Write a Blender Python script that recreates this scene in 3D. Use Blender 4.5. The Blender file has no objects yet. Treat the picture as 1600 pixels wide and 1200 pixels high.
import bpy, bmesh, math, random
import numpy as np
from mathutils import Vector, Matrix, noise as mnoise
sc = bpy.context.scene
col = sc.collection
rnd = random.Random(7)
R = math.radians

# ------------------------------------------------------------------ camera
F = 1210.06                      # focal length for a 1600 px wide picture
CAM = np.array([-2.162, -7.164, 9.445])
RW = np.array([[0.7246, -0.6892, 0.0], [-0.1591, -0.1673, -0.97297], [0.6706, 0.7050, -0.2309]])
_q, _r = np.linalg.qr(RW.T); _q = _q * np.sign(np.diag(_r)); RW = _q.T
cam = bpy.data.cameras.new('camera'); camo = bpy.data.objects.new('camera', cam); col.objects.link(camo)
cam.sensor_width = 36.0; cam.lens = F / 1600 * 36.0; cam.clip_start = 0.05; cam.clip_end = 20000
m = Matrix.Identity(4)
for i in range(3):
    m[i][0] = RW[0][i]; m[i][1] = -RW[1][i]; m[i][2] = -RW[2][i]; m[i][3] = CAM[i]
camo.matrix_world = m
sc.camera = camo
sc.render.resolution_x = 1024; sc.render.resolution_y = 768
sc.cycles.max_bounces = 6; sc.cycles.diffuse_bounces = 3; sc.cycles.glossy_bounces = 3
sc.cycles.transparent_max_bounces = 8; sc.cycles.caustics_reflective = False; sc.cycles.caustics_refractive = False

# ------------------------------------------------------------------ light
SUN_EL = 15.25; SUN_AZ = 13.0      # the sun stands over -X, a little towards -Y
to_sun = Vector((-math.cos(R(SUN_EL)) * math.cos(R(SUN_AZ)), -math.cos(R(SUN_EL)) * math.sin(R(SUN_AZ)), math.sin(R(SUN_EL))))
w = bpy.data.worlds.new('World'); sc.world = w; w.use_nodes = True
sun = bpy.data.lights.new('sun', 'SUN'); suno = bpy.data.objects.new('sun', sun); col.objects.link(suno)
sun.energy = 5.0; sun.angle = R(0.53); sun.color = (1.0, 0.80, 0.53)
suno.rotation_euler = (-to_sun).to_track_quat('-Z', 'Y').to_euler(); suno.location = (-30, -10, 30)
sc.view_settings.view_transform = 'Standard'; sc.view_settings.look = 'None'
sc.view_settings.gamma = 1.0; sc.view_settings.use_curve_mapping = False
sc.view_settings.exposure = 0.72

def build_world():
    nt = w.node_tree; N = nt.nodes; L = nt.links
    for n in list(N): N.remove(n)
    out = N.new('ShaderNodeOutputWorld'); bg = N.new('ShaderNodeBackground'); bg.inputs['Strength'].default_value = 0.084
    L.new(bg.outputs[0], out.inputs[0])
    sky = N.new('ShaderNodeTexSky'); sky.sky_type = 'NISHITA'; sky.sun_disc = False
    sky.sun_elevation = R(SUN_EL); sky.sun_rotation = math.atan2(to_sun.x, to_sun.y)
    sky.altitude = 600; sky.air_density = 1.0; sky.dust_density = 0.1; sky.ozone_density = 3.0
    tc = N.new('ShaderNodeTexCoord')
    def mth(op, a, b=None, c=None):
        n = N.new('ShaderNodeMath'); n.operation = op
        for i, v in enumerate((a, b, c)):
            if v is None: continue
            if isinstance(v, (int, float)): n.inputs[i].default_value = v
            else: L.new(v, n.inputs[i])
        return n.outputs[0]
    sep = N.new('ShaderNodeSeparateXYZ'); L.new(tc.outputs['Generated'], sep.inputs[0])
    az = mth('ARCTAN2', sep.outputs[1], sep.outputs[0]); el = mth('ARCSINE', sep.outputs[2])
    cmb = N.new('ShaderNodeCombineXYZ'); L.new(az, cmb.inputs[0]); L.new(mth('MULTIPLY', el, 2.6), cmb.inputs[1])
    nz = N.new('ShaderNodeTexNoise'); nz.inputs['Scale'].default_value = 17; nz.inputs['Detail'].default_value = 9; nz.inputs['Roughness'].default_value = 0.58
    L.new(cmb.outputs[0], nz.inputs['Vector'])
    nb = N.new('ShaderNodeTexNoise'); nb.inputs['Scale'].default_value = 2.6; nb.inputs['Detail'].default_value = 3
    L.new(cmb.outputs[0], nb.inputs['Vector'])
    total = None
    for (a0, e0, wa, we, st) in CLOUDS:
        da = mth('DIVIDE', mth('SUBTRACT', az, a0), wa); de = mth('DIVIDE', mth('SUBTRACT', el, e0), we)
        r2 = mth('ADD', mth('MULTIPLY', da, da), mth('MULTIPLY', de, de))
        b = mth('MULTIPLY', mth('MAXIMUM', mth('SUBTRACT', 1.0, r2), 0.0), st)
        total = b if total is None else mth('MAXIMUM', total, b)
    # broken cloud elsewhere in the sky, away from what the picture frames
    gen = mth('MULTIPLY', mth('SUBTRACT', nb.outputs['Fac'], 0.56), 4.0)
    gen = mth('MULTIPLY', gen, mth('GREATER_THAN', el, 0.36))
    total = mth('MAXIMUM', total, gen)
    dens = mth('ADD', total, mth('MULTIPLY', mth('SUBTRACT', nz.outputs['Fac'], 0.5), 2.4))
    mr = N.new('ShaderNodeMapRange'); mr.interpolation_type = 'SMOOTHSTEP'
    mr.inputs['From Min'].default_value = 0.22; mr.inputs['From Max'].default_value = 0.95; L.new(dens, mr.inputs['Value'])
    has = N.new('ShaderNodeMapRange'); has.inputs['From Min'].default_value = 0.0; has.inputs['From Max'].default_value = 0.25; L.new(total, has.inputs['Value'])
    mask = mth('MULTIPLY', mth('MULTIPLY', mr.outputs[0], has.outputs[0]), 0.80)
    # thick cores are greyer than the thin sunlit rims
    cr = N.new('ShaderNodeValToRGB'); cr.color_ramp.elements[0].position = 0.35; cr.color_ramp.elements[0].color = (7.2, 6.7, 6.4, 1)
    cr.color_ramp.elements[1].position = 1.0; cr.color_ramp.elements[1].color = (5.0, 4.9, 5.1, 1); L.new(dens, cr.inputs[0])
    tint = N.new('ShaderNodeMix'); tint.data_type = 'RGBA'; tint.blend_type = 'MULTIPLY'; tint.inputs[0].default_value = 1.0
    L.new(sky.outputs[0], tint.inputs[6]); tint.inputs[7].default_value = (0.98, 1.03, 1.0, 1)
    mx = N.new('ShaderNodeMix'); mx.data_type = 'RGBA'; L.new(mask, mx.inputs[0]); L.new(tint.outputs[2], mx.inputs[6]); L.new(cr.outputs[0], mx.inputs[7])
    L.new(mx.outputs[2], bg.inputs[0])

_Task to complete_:
Return nothing but the lines from the first line of the listing through the line with "R = math.radians", please, keeping every one of them unchanged.

_Output of the task_:
Write a Blender Python script that recreates this scene in 3D. Use Blender 4.5. The Blender file has no objects yet. Treat the picture as 1600 pixels wide and 1200 pixels high.
import bpy, bmesh, math, random
import numpy as np
from mathutils import Vector, Matrix, noise as mnoise
sc = bpy.context.scene
col = sc.collection
rnd = random.Random(7)
R = math.radians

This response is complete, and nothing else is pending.